Se o assunto é sobejamente conhecido, e na referida efeméride foram múltiplos os estudos, documentários, reportagens, notícias sobre a catástrofe setecentista, já a forma escolhida por Rui Tavares pareceu-me bastante original. Antes de mais, o autor assume o caráter de divulgação da sua obra (assim se entende - não exatamente pela extensão, pelo número de páginas ou de referências bibliográficas - a expressão "pequeno livro" constante no título) - um trabalho, a meu ver, muito feliz, na medida em que destaca os pontos mais importantes (os acontecimentos daquele dia 1 de Novembro, a reconstrução, o papel do Marquês de Pombal, o impacto do acontecido, etc.) com o exigível rigor e alguma acuidade analítica. A escrita do autor é, por outro lado, um ponto forte a favor da obra, uma vez que conjuga inteligentemente descrição, análise e suposição (pense-se no interessante exercício de história contra factual contante num dos primeiros capítulos: como seria Lisboa se o terramoto não tivesse destruído a zona baixa da cidade), e é enriquecida por toques de humor e alguns efeitos literários.

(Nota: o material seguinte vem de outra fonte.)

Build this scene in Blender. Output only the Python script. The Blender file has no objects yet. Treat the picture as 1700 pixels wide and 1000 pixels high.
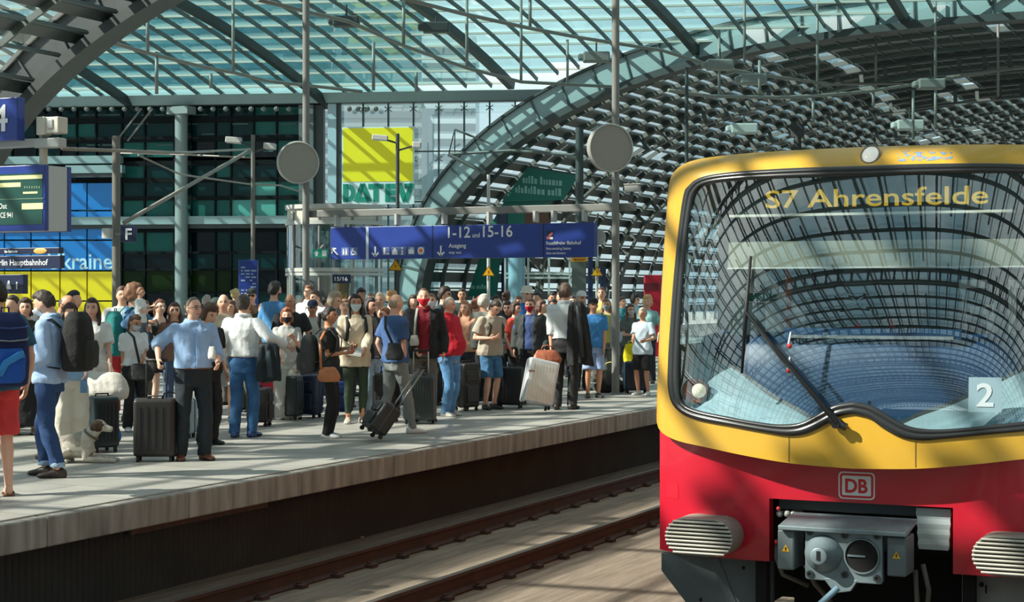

A obra inicia-se com uma reflexão sobre o impacto mental e cultural de certos "dias mercantes" (aqueles dias que pela sua singularidade mudam as nossas vidas, que têm um antes e um depois, que constituem um trauma), fazendo o paralelismo do dia do terramoto com o 11 de Setembro. Isto porque o terramoto de Lisboa gerou vários debates (sobre o papel de Deus e/ou da Natureza nas catástrofes), refletidos em obras de grandes autores (os iluministas Voltaire - que aproveita o acontecimento nefasto para atacar a filosofia de Leibnitz -, Kant ou Rosseau debruçaram-se sobre o terramoto), difundidos em gazetas, correspondência, relatos, sermões, poemas, folhetins, e representada em gravuras. É precisamente neste impacto mental e cultural, com que se encerra o livro, que a meu ver assenta o seu maior mérito.
O livro de Rui Tavares, mais do que um livro de História, é um exemplo positivo de ensaio histórico - está lá a História, mas esta é tratada e apresentada de forma mais livre e pessoal, o que, no presente caso, acaba por resultar bastante bem.